Y ¿a qué se deben esas propuestas más o menos razonables sino es a la unidad del frente independentista? En el fondo, bien claro está, en la crisis del sistema español, la Cataluña independentista actúa como la verdadera esencia de una oposición que falta en España. La oposición verdadera en el Estado está territorializada y se llama Cataluña. Es la unidad del independentismo el que fuerza al nacionalismo español a hacer ofertas de reforma para resolver la crisis constitucional. Con todo y ser insuficientes, más lo serían si esa unidad se rompiera por las razones que fueran. En ese caso, las ofertas desaparecerían como por ensalmo.

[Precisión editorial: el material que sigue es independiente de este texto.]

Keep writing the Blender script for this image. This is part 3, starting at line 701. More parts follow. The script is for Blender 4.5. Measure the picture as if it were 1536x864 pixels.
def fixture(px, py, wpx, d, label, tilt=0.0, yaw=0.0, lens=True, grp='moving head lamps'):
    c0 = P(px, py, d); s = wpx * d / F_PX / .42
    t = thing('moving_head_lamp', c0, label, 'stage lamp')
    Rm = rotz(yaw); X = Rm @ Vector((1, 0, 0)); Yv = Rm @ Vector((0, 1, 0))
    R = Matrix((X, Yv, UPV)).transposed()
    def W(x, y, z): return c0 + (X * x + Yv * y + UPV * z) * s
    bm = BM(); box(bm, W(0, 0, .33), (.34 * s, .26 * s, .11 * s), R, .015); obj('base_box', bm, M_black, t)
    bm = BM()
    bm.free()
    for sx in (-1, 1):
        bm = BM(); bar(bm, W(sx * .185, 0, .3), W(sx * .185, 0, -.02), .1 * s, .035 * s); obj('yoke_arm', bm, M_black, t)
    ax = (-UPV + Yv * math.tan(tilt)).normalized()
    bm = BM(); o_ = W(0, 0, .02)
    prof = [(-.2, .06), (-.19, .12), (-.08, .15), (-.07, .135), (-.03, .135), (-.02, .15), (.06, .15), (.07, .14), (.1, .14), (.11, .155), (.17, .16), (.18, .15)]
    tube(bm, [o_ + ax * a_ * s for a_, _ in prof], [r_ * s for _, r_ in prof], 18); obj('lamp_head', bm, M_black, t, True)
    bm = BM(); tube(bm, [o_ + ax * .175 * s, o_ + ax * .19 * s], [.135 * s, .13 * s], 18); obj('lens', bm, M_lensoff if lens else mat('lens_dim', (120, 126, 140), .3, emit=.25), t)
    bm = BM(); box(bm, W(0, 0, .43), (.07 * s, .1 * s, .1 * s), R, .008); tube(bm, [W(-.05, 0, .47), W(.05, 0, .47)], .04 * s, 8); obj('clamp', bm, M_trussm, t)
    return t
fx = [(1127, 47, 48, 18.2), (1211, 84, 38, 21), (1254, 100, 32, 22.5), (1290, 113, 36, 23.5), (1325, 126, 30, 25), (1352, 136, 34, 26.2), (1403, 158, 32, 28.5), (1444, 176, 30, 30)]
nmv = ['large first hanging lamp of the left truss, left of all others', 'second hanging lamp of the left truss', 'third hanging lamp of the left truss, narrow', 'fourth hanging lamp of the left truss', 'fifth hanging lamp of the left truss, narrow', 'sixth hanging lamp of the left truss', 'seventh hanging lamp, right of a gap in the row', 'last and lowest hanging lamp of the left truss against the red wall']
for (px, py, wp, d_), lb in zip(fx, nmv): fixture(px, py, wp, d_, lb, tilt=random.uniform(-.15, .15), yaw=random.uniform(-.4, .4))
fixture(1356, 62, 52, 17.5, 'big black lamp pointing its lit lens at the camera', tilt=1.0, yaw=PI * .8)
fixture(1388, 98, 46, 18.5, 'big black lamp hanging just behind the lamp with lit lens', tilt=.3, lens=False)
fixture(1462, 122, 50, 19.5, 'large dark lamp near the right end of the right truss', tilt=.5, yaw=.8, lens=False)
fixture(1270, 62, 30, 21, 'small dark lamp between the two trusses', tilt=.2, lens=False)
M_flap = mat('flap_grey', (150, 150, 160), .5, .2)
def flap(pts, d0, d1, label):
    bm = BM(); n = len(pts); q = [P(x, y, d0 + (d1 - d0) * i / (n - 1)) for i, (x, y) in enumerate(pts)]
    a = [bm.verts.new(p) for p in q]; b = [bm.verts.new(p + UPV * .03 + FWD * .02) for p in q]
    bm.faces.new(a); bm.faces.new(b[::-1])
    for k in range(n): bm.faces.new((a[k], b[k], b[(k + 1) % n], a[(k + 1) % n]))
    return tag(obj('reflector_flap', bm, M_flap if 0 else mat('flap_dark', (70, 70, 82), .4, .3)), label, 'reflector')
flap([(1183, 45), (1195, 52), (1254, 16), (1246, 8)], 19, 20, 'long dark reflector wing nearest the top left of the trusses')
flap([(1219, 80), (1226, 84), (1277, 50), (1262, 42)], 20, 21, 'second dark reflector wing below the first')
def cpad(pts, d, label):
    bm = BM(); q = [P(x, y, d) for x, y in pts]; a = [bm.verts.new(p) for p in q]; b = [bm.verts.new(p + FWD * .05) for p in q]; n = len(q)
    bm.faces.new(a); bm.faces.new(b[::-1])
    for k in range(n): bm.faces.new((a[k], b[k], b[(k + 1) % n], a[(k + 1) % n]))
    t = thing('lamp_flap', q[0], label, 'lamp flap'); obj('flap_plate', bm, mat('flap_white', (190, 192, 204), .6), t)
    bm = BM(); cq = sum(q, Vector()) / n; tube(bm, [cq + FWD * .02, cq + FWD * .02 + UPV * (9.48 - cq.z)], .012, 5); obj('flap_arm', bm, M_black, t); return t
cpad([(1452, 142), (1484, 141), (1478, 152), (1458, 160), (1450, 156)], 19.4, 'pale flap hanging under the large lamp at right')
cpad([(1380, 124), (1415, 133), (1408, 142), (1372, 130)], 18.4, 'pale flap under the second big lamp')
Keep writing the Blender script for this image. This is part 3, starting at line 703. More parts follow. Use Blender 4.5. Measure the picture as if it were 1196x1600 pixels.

Es la insistencia en la opción independentista la que fuerza la presentación de fórmulas reformistas que tratan de evitar la convicción de que, en el fondo, Cataluña no tiene encaje en España o, como sostenemos aquí, Cataluña no cabe en España. Si la voluntad política independentista catalana se rompiera, el horizonte de la construcción de un Estado desaparecería y volverían los tiempos de la Comunidad Autónoma, eso sí, muy específica.